Los intentos oficiales por acabar con los robos no lo consiguieron del todo y la práctica reapareció de nuevo cuando las circunstancias fueron propicias para ello, si bien quizá no tan bien organizada; pues con el abandono del poblado de Deir al-Medina al final del reinado de Ramsés XI el conocimiento del emplazamiento de las grandes tumbas se fue perdiendo, aunque aún tardaría alguna generación en desaparecer del todo. En la XXI dinastía los robos en el Valle de los Reyes alcanzaron tales dimensiones que los sacerdotes de Amón tuvieron que abrir todas las tumbas que allí había para recoger las momias de los faraones y guardarlas en lugar seguro, que durante bastante tiempo fue el templo funerario de Ramsés III, Medinet Habu. Finalmente, durante la XXII dinastía las momias acabaron divididas en dos grupos y ocultas en dos cachettes: la tumba del gran sacerdote de Amón Pinedjem I (la DB 320, junto al templo de Deir al-Bahari) y el hipogeo de Amenhotep II (la KV 35 del Valle de los Reyes). El sistema funcionó, porque la DB 320 no fue encontrada hasta 1871 y la KV 34 hasta 1898.

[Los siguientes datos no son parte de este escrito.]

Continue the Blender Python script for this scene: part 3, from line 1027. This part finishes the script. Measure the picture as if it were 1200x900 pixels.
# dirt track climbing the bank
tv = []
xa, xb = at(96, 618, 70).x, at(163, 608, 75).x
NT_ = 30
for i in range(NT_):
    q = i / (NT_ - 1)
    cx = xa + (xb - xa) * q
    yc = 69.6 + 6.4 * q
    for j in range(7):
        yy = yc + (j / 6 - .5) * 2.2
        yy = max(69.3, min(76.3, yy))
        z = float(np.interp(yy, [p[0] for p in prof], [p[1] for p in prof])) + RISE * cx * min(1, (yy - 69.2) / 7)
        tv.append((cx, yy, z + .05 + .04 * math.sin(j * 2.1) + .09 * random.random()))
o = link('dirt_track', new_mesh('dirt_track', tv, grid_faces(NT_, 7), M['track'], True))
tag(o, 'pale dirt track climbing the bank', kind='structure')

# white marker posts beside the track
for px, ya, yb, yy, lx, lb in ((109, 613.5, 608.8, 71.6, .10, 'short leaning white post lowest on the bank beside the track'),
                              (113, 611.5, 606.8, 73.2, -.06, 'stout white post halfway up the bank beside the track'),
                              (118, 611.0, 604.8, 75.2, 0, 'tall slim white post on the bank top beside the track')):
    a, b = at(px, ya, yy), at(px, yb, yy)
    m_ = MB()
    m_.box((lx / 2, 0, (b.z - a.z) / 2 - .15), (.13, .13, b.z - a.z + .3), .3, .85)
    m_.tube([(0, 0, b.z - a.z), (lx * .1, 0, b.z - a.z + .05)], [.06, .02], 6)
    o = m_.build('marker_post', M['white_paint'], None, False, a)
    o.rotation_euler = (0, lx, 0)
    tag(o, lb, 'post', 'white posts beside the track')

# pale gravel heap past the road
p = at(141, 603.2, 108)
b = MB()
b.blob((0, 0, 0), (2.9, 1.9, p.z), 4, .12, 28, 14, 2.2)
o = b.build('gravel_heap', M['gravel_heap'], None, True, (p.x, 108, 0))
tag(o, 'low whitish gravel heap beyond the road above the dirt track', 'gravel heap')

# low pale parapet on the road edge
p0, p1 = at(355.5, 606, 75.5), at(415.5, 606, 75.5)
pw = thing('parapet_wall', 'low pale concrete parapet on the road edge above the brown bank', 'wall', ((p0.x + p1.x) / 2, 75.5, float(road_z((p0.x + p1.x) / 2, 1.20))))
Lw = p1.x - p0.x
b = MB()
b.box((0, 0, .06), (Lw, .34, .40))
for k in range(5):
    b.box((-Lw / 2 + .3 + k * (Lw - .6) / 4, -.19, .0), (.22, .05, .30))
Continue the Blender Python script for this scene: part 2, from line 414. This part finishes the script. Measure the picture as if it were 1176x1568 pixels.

Finalmente, el tiempo hizo su efecto y la localización de las tumbas se perdió del todo, pero no el recuerdo de su existencia y de su contenido. En época árabe se sabía que los enterramientos de los egipcios estaban repletos de todo tipo de tesoros… invisibles excepto para aquellos que conocieran los adecuados encantamientos. Por otra parte, los misteriosos dibujos que había en sus paredes y mostraban a los muertos resucitando —lo que hoy sabemos es la ceremonia de la apertura de la boca— dejaban claro que los espíritus que moraban en esas sepulturas estaban por completo dispuestos a defender sus tumbas hasta las últimas consecuencias. ¡Pobre del que osara profanarlas! .No es de extrañar que leyendas de tesoros y fantasmas corrieran por el valle del Nilo, hasta hoy, cuando la inexistente maldición de Tutankhamón sigue dando que hablar a crédulos y periodistas en busca de un titular fácil para el verano.